What’s Next for Eric Swalwell? Well, He’s About to Have His Hush-Money NDAs Read Aloud in Court for All the World to Hear

Well, well, well. If it isn’t the consequences of our own actions finally knocking on Eric Swalwell’s door with a federal subpoena in one hand and a thick stack of unsealed NDAs in the other.

For those of you who remember — and by “those of you” we mean “anyone with a functioning memory longer than a goldfish” — this is the same Eric Swalwell who spent four years on national television telling us that Donald Trump was a Russian asset, while simultaneously sharing a bed, a bank account, and possibly a password manager with a woman named Fang Fang who turned out to be a literal Chinese intelligence officer. Not an allegation. Not a rumor. The FBI sat him down and told him in person. He still got to stay on the House Intelligence Committee until Kevin McCarthy finally pried him off of it like a barnacle.

Now the chief federal prosecutor in Washington, D.C. wants to sit down with the women who say Swalwell did things to them that money was paid to keep quiet about. And that prosecutor wants to pierce the settlement agreements — the NDAs, the non-disclosures, the little legal muzzles that Democrat golden boys wrap around their victims like party favors — and find out what’s actually been buried under them.

The NDAs, in other words, are about to become readable.

Let’s review the tape, because it never stops being unbelievable.

Eric Swalwell, a sitting United States Congressman with access to classified intelligence briefings about China, was targeted by a Chinese intelligence operative who befriended him, attended his political events, helped place an intern in his office, and by most accounts, did a lot more than attend events. When the FBI figured out who she was, they didn’t arrest her. They couldn’t. She got on a plane back to Beijing before anyone could slap cuffs on her, and Swalwell got a “defensive briefing,” which is government-speak for “we’re telling you your girlfriend is a spy, please stop talking to her.”

And what did Swalwell do with this humiliating, career-ending, nation-compromising scandal?

He went on MSNBC and accused Trump of being compromised by a foreign power.

You cannot make this up. The man who slept next to a Chinese agent spent four years pointing his finger at the other guy and yelling “RUSSIA.” Every time he opened his mouth on cable news, the irony meter melted a little further into the studio floor, and every single anchor nodded along like none of them had read a newspaper in their life.
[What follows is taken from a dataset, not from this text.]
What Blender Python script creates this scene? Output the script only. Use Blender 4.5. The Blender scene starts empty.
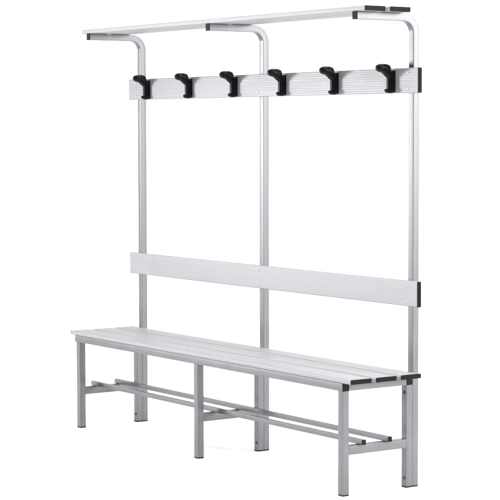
import bpy, bmesh, math, random
from mathutils import Vector, Matrix

random.seed(7)
sc = bpy.context.scene
COL = sc.collection
MM = 0.001

# ------------------------------------------------------------------ sizes (mm)
T = 30.75            # square frame tube
L = 2071.33          # overall frame length
D = 344.33           # seat frame depth
H1 = 406.07          # underside of the seat rails
ZS = H1 + T          # underside of the seat slats
PX, PY = 30.9, 29.2  # upright tube section
ZA, AH, YA = 1854.58, 30.4, 66.22     # shelf arm: top, height, front end
SH, SW, SO = 18.3, 99.4, 52.6         # seat slat: thickness, width, overhang
BT, BO = 18.0, 50.5                   # board thickness, overhang
ZB0, ZB1 = 1546.5, 1644.8             # hook board
ZR0, ZR1 = 714.25, 814.9              # backrest
XS = [0.0, -L/2 + T/2, -L + T]        # right faces of the three frames

# ------------------------------------------------------------------ materials
def new_mat(name):
    m = bpy.data.materials.new(name)
    m.use_nodes = True
    nt = m.node_tree
    return m, nt, nt.nodes['Principled BSDF']

def metal(name, col, metallic, rough, stretch, bump=0.05, var=0.16, spec=0.5, tint=1.0):
    """Satin aluminium: drawn streaks along the profile, blotchy anodising, fine grain."""
    m, nt, b = new_mat(name)
    N, LK = nt.nodes, nt.links
    tc = N.new('ShaderNodeTexCoord')
    mp = N.new('ShaderNodeMapping'); mp.inputs['Scale'].default_value = stretch
    LK.new(tc.outputs['Object'], mp.inputs['Vector'])
    streak = N.new('ShaderNodeTexNoise'); streak.inputs['Scale'].default_value = 1.0
    streak.inputs['Detail'].default_value = 4; streak.inputs['Roughness'].default_value = 0.6
    LK.new(mp.outputs['Vector'], streak.inputs['Vector'])
    blot = N.new('ShaderNodeTexNoise'); blot.inputs['Scale'].default_value = 9.0
    blot.inputs['Detail'].default_value = 3
    LK.new(tc.outputs['Object'], blot.inputs['Vector'])
    mix = N.new('ShaderNodeMath'); mix.operation = 'MULTIPLY_ADD'
    mix.inputs[1].default_value = 0.6
    LK.new(streak.outputs['Fac'], mix.inputs[0])
    mb = N.new('ShaderNodeMath'); mb.operation = 'MULTIPLY'; mb.inputs[1].default_value = 0.4
    LK.new(blot.outputs['Fac'], mb.inputs[0]); LK.new(mb.outputs[0], mix.inputs[2])
    cr = N.new('ShaderNodeValToRGB')
    cr.color_ramp.elements[0].position = 0.3; cr.color_ramp.elements[1].position = 0.7
    cr.color_ramp.elements[0].color = [c*(1-var) for c in col] + [1]
    cr.color_ramp.elements[1].color = [min(1, c*(1+var)) for c in col] + [1]
    LK.new(mix.outputs[0], cr.inputs['Fac']); LK.new(cr.outputs['Color'], b.inputs['Base Color'])
    rr = N.new('ShaderNodeMapRange')
    rr.inputs['From Min'].default_value = 0.3; rr.inputs['From Max'].default_value = 0.7
    rr.inputs['To Min'].default_value = rough - 0.05; rr.inputs['To Max'].default_value = rough + 0.07
    LK.new(mix.outputs[0], rr.inputs['Value']); LK.new(rr.outputs['Result'], b.inputs['Roughness'])
    bp = N.new('ShaderNodeBump'); bp.inputs['Strength'].default_value = bump
    bp.inputs['Distance'].default_value = 0.0006
    LK.new(streak.outputs['Fac'], bp.inputs['Height']); LK.new(bp.outputs['Normal'], b.inputs['Normal'])
    b.inputs['Metallic'].default_value = metallic
    b.inputs['Specular IOR Level'].default_value = spec
    b.inputs['Specular Tint'].default_value = (tint, tint, tint, 1)
    return m

def plastic(name, col, rough, scale=500.0, bump=0.08, spec=0.5):
    m, nt, b = new_mat(name)
    N, LK = nt.nodes, nt.links
    tc = N.new('ShaderNodeTexCoord')
    no = N.new('ShaderNodeTexNoise'); no.inputs['Scale'].default_value = scale; no.inputs['Detail'].default_value = 2
    LK.new(tc.outputs['Object'], no.inputs['Vector'])
    cr = N.new('ShaderNodeValToRGB')
    cr.color_ramp.elements[0].color = [c*0.8 for c in col] + [1]
    cr.color_ramp.elements[1].color = [c*1.2 for c in col] + [1]
    LK.new(no.outputs['Fac'], cr.inputs['Fac']); LK.new(cr.outputs['Color'], b.inputs['Base Color'])
    bp = N.new('ShaderNodeBump'); bp.inputs['Strength'].default_value = bump; bp.inputs['Distance'].default_value = 0.0004
    LK.new(no.outputs['Fac'], bp.inputs['Height']); LK.new(bp.outputs['Normal'], b.inputs['Normal'])
    b.inputs['Roughness'].default_value = rough
    b.inputs['Specular IOR Level'].default_value = spec
    return m

TUBE = (0.163, 0.1625, 0.1705)
M_UP = metal('satin_aluminium_upright', TUBE, 0.80, 0.42, (260, 260, 5))
M_LONG = metal('satin_aluminium_rail', TUBE, 0.80, 0.42, (5, 260, 260))
M_CROSS = metal('satin_aluminium_crossbar', TUBE, 0.80, 0.42, (260, 5, 260))
M_SLAT = metal('anodised_slat', (0.318, 0.317, 0.330), 0.35, 0.47, (3, 110, 110), bump=0.03, var=0.07, spec=0.15, tint=0.25)
M_CAP = plastic('dark_grey_cap', (0.007, 0.007, 0.0065), 0.55, spec=0.13)
M_HOOK = plastic('black_hook_plastic', (0.003, 0.003, 0.004), 0.38, bump=0.06, spec=0.13)
M_SCREW = metal('zinc_screw', (0.6, 0.6, 0.62), 1.0, 0.25, (400, 400, 400))
M_BOLT = metal('dark_bolt', (0.07, 0.07, 0.075), 0.6, 0.35, (400, 400, 400))

m, nt, b = new_mat('white_studio_paper')
tc = nt.nodes.new('ShaderNodeTexCoord')
no = nt.nodes.new('ShaderNodeTexNoise'); no.inputs['Scale'].default_value = 3.0; no.inputs['Detail'].default_value = 5
nt.links.new(tc.outputs['Object'], no.inputs['Vector'])
cr = nt.nodes.new('ShaderNodeValToRGB')
cr.color_ramp.elements[0].color = (0.89, 0.89, 0.89, 1); cr.color_ramp.elements[1].color = (0.93, 0.93, 0.93, 1)
nt.links.new(no.outputs['Fac'], cr.inputs['Fac']); nt.links.new(cr.outputs['Color'], b.inputs['Base Color'])
b.inputs['Roughness'].default_value = 0.9
b.inputs['Specular IOR Level'].default_value = 0.1
M_PAPER = m

# ------------------------------------------------------------------ mesh helpers (mm in, metres out)
def finish(name, bm, mat, parent, loc=(0, 0, 0), bevel=0.0, seg=2, subsurf=0, smooth=True):
    bmesh.ops.recalc_face_normals(bm, faces=bm.faces)
    bmesh.ops.scale(bm, vec=(MM, MM, MM), verts=bm.verts)
    me = bpy.data.meshes.new(name)
    bm.to_mesh(me); bm.free()
    me.materials.append(mat)
    for p in me.polygons: p.use_smooth = smooth
    o = bpy.data.objects.new(name, me); COL.objects.link(o)
    o.parent = parent
    o.location = Vector(loc) * MM
    if bevel:
        md = o.modifiers.new('bevel', 'BEVEL'); md.width = bevel * MM; md.segments = seg
        md.limit_method = 'ANGLE'; md.angle_limit = math.radians(40); md.harden_normals = True
    if subsurf:
        md = o.modifiers.new('subsurf', 'SUBSURF'); md.levels = subsurf; md.render_levels = subsurf
    return o

def box(bm, x0, x1, y0, y1, z0, z1):
    v = [bm.verts.new(p) for p in ((x0,y0,z0),(x1,y0,z0),(x1,y1,z0),(x0,y1,z0),(x0,y0,z1),(x1,y0,z1),(x1,y1,z1),(x0,y1,z1))]
    for f in ((0,3,2,1),(4,5,6,7),(0,1,5,4),(1,2,6,5),(2,3,7,6),(3,0,4,7)):
        bm.faces.new([v[i] for i in f])

def rounded_rect(w, h, r, n=4):
    pts = []
    for cx, cy, a0 in ((w/2-r, h/2-r, 0), (-w/2+r, h/2-r, 90), (-w/2+r, -h/2+r, 180), (w/2-r, -h/2+r, 270)):
        for k in range(n + 1):
            a = math.radians(a0 + 90*k/n)
            pts.append((cx + r*math.cos(a), cy + r*math.sin(a)))
    return pts

def sweep(bm, rings):
    """rings: lists of points of equal length; skinned and capped."""
    R = [[bm.verts.new(p) for p in r] for r in rings]
    n = len(R[0])
    for a, b_ in zip(R, R[1:]):
        for i in range(n):
            bm.faces.new((a[i], a[(i+1) % n], b_[(i+1) % n], b_[i]))
    bm.faces.new(R[0][::-1]); bm.faces.new(R[-1])

def tube(name, axis, a0, a1, c1, c2, w, h, mat, parent, r=1.5):
    """Square tube along axis from a0 to a1; c1, c2 the centre in the other two axes (in x, y, z order)."""
    prof = rounded_rect(w, h, r)
    bm = bmesh.new()
    mid = (a0 + a1) / 2
    rings = []
    for a in (a0 - mid, a1 - mid):
        if axis == 'x': rings.append([(a, p, q) for p, q in prof])
        elif axis == 'y': rings.append([(p, a, q) for p, q in prof])
        else: rings.append([(p, q, a) for p, q in prof])
    sweep(bm, rings)
    loc = {'x': (mid, c1, c2), 'y': (c1, mid, c2), 'z': (c1, c2, mid)}[axis]
    return finish(name, bm, mat, parent, loc, bevel=0.5, seg=1)

def plug(name, axis, sign, a, c1, c2, w, h, parent, t=3.0, mat=None):
    """Plastic end plug: pillowed plate that closes a tube end."""
    prof = rounded_rect(w, h, 2.0)
    bm = bmesh.new()
    rings = []
    for d, s in ((-4, 0.86), (0, 0.86), (0, 1.0), (t*0.6, 1.0), (t, 0.9)):
        o = d * sign
        pts = [(p*s if s < 1 else p, q*s if s < 1 else q) for p, q in prof]
        if axis == 'x': rings.append([(o, p, q) for p, q in pts])
        elif axis == 'y': rings.append([(p, o, q) for p, q in pts])
        else: rings.append([(p, q, o) for p, q in pts])
    sweep(bm, rings)
    loc = {'x': (a, c1, c2), 'y': (c1, a, c2), 'z': (c1, c2, a)}[axis]
    # parent sits at an offset: take it out
    loc = Vector(loc) - parent.location / MM
    return finish(name, bm, mat or M_CAP, parent, loc, smooth=False)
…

Here’s what changed. For years, Nancy Pelosi was Speaker of the House, and Nancy Pelosi was also the one woman in Washington who could make an entire scandal disappear with a hand wave and a frozen facial expression. Swalwell was her guy. Willie Brown — her old political patron from San Francisco — went on TV last month and called her a liar to her face about exactly this, which tells you something about how protected Swalwell was.

That umbrella is gone. Pelosi isn’t Speaker. She isn’t anything. And the chief federal prosecutor for D.C. — who, it turns out, does not need Nancy Pelosi’s permission to do his job — has decided that the statute of limitations is not going to save Eric Swalwell from the women he allegedly hurt.

The move to pierce the settlements is the part that should have every Democrat in Washington reaching for the antacid. Because settlements don’t just exist in isolation. Settlements get paid out of campaign funds, or leadership PAC funds, or in some cases from a conveniently available rich donor who writes a check and gets nothing in return but a warm feeling and a future favor. Follow the money on one NDA and you might find yourself standing on the edge of ten more.

You know who’s not sleeping well tonight? Every single Democrat who signed off on those settlement payments. Every staffer who drafted the NDAs. Every political fixer who made the phone call to the accuser and said, “Here’s a number, here’s a non-disclosure, never speak his name again.”

Because when a federal prosecutor pierces an NDA, that’s not a press release. That’s a domino falling. And the next domino is named discovery, and the one after that is named deposition, and the one after that is named indictment.

Swalwell already resigned from Congress — he ran the second a fourth accuser came forward. He thought quitting was going to be the end of it. He thought the NDAs would hold. He thought the media would do what the media always does, which is yawn and change the subject to whatever new Trump tweet is available.

Wrong on all three.

We’ve been told for ten years that the people who wag their fingers the hardest at us — the ones who call us a threat to democracy, the ones who lecture us about Russian collusion, the ones who demand our guns and our voices and our vote — are morally superior human beings who deserve to run our lives.

Eric Swalwell is what those people actually look like when the lights come on.

He compromised national security with a Chinese agent. He paid off women with legal muzzles. He spent four years accusing his political enemies of the exact sins he was actively committing. And now, finally, after a decade of skating, a federal prosecutor with no political debt to Nancy Pelosi is about to open the envelope.

Grab your popcorn. The NDAs are about to become readable. And we are going to read every single word.